Avec autant d'argent, et tous frais déduits, les organisateurs pouvaient se permettre d'offrir des prix à leurs votants.
Bref, ''Lin Ping'' fut le nom qui sortit des urnes avec plus de treize million de voix ce qui représente plus de 60% des participants.
Si ''Lin Ping'' l'a emporté haut la main, c'est vraisemblablement parce qu'au Lanna, le mot ''Ping'' (ปิง) correspond très exactement au nom du fleuve qui arrose Chiang-Mai ; et que Lin n'est pas sans rappeler le nom de sa mère, Lin-Hui (หลินฮุ่ย) (en phonétique française Line-Louis)

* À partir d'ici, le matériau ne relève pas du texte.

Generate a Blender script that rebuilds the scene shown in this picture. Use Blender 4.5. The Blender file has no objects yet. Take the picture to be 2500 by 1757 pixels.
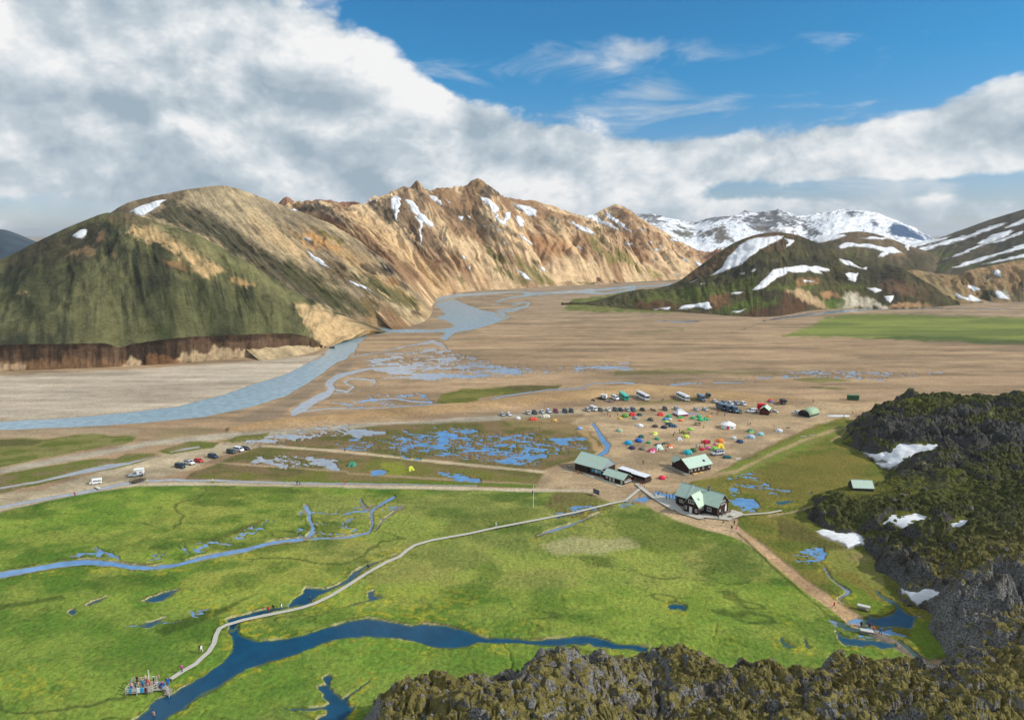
import bpy, bmesh, math, random
import numpy as np
from mathutils import Vector, Matrix
R = math.radians
random.seed(7)
scene = bpy.context.scene
col = scene.collection

# ------------------------------------------------------------------ camera
CAM_H, F_PX, CX, CY, V_HOR = 90.0, 1667.0, 1250.0, 878.5, 572.0
PITCH = math.atan((CY - V_HOR) / F_PX)
SP, CP = math.sin(PITCH), math.cos(PITCH)
cam_d = bpy.data.cameras.new('camera')
cam_d.sensor_width = 36.0
cam_d.lens = 36.0 * F_PX / 2500.0
cam_d.clip_start, cam_d.clip_end = 1.0, 120000.0
cam = bpy.data.objects.new('camera', cam_d)
cam.location = (0, 0, CAM_H)
cam.rotation_euler = (math.pi / 2 - PITCH, 0, 0)
col.objects.link(cam)
scene.camera = cam

# ------------------------------------------------------------------ light
SUN_AZ, SUN_EL = R(102), R(34)          # azimuth clockwise from the view direction
sun_dir = Vector((math.sin(SUN_AZ) * math.cos(SUN_EL), math.cos(SUN_AZ) * math.cos(SUN_EL), math.sin(SUN_EL)))
sd = bpy.data.lights.new('sun', 'SUN')
sd.energy, sd.angle, sd.color = 4.0, R(1.2), (1.0, 0.945, 0.86)
sun = bpy.data.objects.new('sun', sd)
sun.rotation_euler = sun_dir.to_track_quat('Z', 'Y').to_euler()
col.objects.link(sun)
scene.view_settings.view_transform = 'Standard'
scene.view_settings.look = 'None'
scene.view_settings.exposure = -0.10
scene.view_settings.gamma = 1.0
scene.view_settings.use_curve_mapping = False
scene.cycles.use_denoising = True
scene.render.filter_size = 1.1
scene.cycles.adaptive_threshold = 0.012
scene.cycles.max_bounces = 4
scene.cycles.diffuse_bounces = 2
scene.cycles.glossy_bounces = 2
scene.cycles.transmission_bounces = 2
scene.cycles.volume_bounces = 0


# ------------------------------------------------------------------ node helpers
class NT:
    """tiny helper round a node tree"""
    def __init__(self, tree):
        self.t = tree
        self.n = tree.nodes
        self.l = tree.links
    def node(self, typ, **kw):
        n = self.n.new(typ)
        for k, v in kw.items():
            setattr(n, k, v)
        return n
    def put(self, sock, v):
        if hasattr(v, 'default_value') or hasattr(v, 'is_linked'):
            self.l.new(v, sock)
        elif v is not None:
            sock.default_value = v
    def math(self, op, a, b=None, c=None, clamp=False):
        n = self.node('ShaderNodeMath', operation=op, use_clamp=clamp)
        self.put(n.inputs[0], a)
        if b is not None: self.put(n.inputs[1], b)
        if c is not None: self.put(n.inputs[2], c)
        return n.outputs[0]
    def vmath(self, op, a, b=None, s=None):
        n = self.node('ShaderNodeVectorMath', operation=op)
        self.put(n.inputs[0], a)
        if b is not None: self.put(n.inputs[1], b)
        if s is not None: self.put(n.inputs['Scale'], s)
        return n.outputs['Value'] if op in ('DOT_PRODUCT', 'LENGTH', 'DISTANCE') else n.outputs[0]
    def noise(self, vec, scale, detail=4, rough=0.55, dist=0.0, typ='FBM', dim='3D', out=0):
        n = self.node('ShaderNodeTexNoise', noise_type=typ, noise_dimensions=dim)
        self.put(n.inputs['Vector'], vec)
        n.inputs['Scale'].default_value = scale
        n.inputs['Detail'].default_value = detail
        n.inputs['Roughness'].default_value = rough
        n.inputs['Distortion'].default_value = dist
        return n.outputs[out]
    def smooth(self, x, a, b, o0=0.0, o1=1.0):
        n = self.node('ShaderNodeMapRange', interpolation_type='SMOOTHSTEP')
        self.put(n.inputs[0], x)
        n.inputs[1].default_value, n.inputs[2].default_value = a, b
        n.inputs[3].default_value, n.inputs[4].default_value = o0, o1
        return n.outputs[0]
    def lin(self, x, a, b, o0=0.0, o1=1.0):
        n = self.node('ShaderNodeMapRange')
        self.put(n.inputs[0], x)
        n.inputs[1].default_value, n.inputs[2].default_value = a, b
        n.inputs[3].default_value, n.inputs[4].default_value = o0, o1
        return n.outputs[0]
    def mix(self, f, a, b, blend='MIX'):
        n = self.node('ShaderNodeMix', data_type='RGBA', blend_type=blend)
        n.clamp_result = False
        self.put(n.inputs[0], f)
        self.put(n.inputs[6], a)
        self.put(n.inputs[7], b)
        return n.outputs[2]
    def comb(self, x, y, z):
        n = self.node('ShaderNodeCombineXYZ')
        for i, v in enumerate((x, y, z)):
            self.put(n.inputs[i], v)
        return n.outputs[0]
    def sep(self, v):
        n = self.node('ShaderNodeSeparateXYZ')
        self.put(n.inputs[0], v)
        return n.outputs


def s2l(c):
    """sRGB 0..255 to linear"""
    out = []
    for v in c[:3]:
        v = v / 255.0
        out.append(v / 12.92 if v <= 0.04045 else ((v + 0.055) / 1.055) ** 2.4)
    return tuple(out)


def L4(c):
    return s2l(c) + (1.0,)


def pix_dir(u, v):
    x, y = (u - CX) / F_PX, -(v - CY) / F_PX
    return np.array([x, CP + y * SP, -SP + y * CP])


# ------------------------------------------------------------------ sky
world = bpy.data.worlds.new('World')
scene.world = world
world.use_nodes = True
W = NT(world.node_tree)
W.n.clear()
sky = W.node('ShaderNodeTexSky', sky_type='NISHITA')
sky.sun_disc = False
sky.sun_elevation = SUN_EL
sky.sun_rotation = SUN_AZ
sky.altitude = 600
sky.air_density, sky.dust_density, sky.ozone_density = 1.0, 0.6, 4.0
tc = W.node('ShaderNodeTexCoord')
D = tc.outputs['Generated']
dx, dy, dz = W.sep(D)
az = W.math('ARCTAN2', dx, dy)
el = W.math('ARCSINE', dz)


def blob(u, v, su, sv, amp):
    """soft patch of extra (or missing) cloud round one direction of the sky"""
    d = pix_dir(u, v)
    a0 = math.atan2(d[0], d[1])
    e0 = math.asin(d[2] / np.linalg.norm(d))
    a = W.math('MULTIPLY', W.math('SUBTRACT', az, a0), F_PX / su)
    e = W.math('MULTIPLY', W.math('SUBTRACT', el, e0), F_PX / sv)
    q = W.math('ADD', W.math('MULTIPLY', a, a), W.math('MULTIPLY', e, e))
    g = W.math('EXPONENT', W.math('MULTIPLY', q, -1.0))
    return W.math('MULTIPLY', g, amp)


def total(lst):
    s = lst[0]
    for x in lst[1:]:
        s = W.math('ADD', s, x)
    return s


# heap clouds, flattened towards the horizon
warp = W.vmath('SCALE', W.vmath('SUBTRACT', W.noise(D, 3.0, 3, out=1), (0.5, 0.5, 0.5)), s=0.10)
pd = W.vmath('ADD', W.vmath('MULTIPLY', D, (1.0, 1.0, 1.45)), warp)
def puff(vec):
    vo = W.node('ShaderNodeTexVoronoi', feature='F1', voronoi_dimensions='3D', normalize=True)
    W.put(vo.inputs['Vector'], vec)
    vo.inputs['Scale'].default_value = 5.6
    vo.inputs['Detail'].default_value = 4.0
    vo.inputs['Roughness'].default_value = 0.55
    vo.inputs['Lacunarity'].default_value = 2.2
    return W.math('SUBTRACT', 0.62, vo.outputs['Distance'])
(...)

''Lin Ping'', s'écrit ''หลินปิง'' en thaï et ''林冰'' en chinois.
En Chinois cela signifie ''arbre de glace''. L'idéogramme lin ''林'' correspond à arbre, et l'idéogramme ping ''冰'' à glace.
En Thaï, à ma connaissance, ce n'est qu'une transcription phonétique du mot ou nom chinois. Car je dois avouer que je n'ai pas trouvé de définition me satisfaisant.
Comme le montre cette affiche qui fut en son temps visible tout au long des douves, ''Lin Ping'', ''หลินปิง'' eut droit à la fête du riz (งานสู่ข้าว) ou cérémonie de l'appel des khouanes (*) ''sou-khouane'' (สู่ขวัญ)
(*) Pour en savoir plus à ce sujet lire dans le lexique les 3 chroniques se rapportant à cette cérémonie sous le titre de Khouane et aussi connue sous le nom de baci.
En plus de cette grande ''votation'' comme diraient nos amis Suisses, la naissance de Lin-Ping donna lieu à des réjouissances dont un grand défilé dans les rues de Chiang-Maï et à toute une série de visites éclaires les 4, 5 et 6 juillet 2009.
Ces jours là, le matin entre 10 heures et 11 heures 30 et l'après-midi entre 14 heures 30 et 16 heures, environ cinq mille privilégiés, se succédant par groupe de trente purent admirer entre trois et cinq minutes seulement … leur idole.
Ce furent vraiment des privilégiés, car ces visites se firent à guichet fermé. Autrement écrit il fallait connaître les arcanes de cette vente pour se procurer un billet, ou … y mettre le prix !...
Quand on aime, on ne compte pas, dit le proverbe, alors au diable l'avarice ; et d'autant plus qu'il s'agit par billets interposés d'aider la petite bête à devenir un animal qui prend du poids et … de la place !...
Jugez-en plutôt !...
A cinq mois la panda mesurait 78 centimètres et pesait dix kilos trois cent soixante grammes. Le 27 novembre 2553 (2010) soit à un an et six mois elle atteignait le poids de soixante et un kilos !...
Autrement dit, l'animal a une bonne croissance.
D'ailleurs comment pourrait-il en être autrement puisque pour son anniversaire un gâteau aux fruits, avec trois couches de bambou, contenant des pommes des carottes et tout plein d'autres gâteries lui fut offert avec des jouets en peluche. Lin Ping est gâtée en permanence.
Hélas, ce que les fans oublient c'est qu'en vertu du contrat passé avec la Chine, tout bébé panda né hors de Chine appartient à la Chine et qu'il doit quitter son pays de naissance pour la terre de ses ancêtres dès l'âge de deux ans !....
Ce qui signifie qu'en juin 2011, au plus tard, Lin-Ping aura quitté Chiang-Maï !....
Comment vont alors réagir ses fans ?.... Là est la grande question !...
Des pourparlers seraient en cours pour que Lin-Ping reste avec ses parents jusqu'en octobre 2013 ?...
Mais, n'est-ce pas reculer pour mieux sauter ?....
Seule l'avenir nous le dira !.... et …
Peut-être que d'ici là, la vague d'euphorie sera retombée ?!
La famille Panda devant l'aéroport international de Chiang-Maï. Elle n'agite aucun mouchoir, mais tout laisse à penser qu'elle est là pour souhaiter un bon voyage à tous les voyageurs.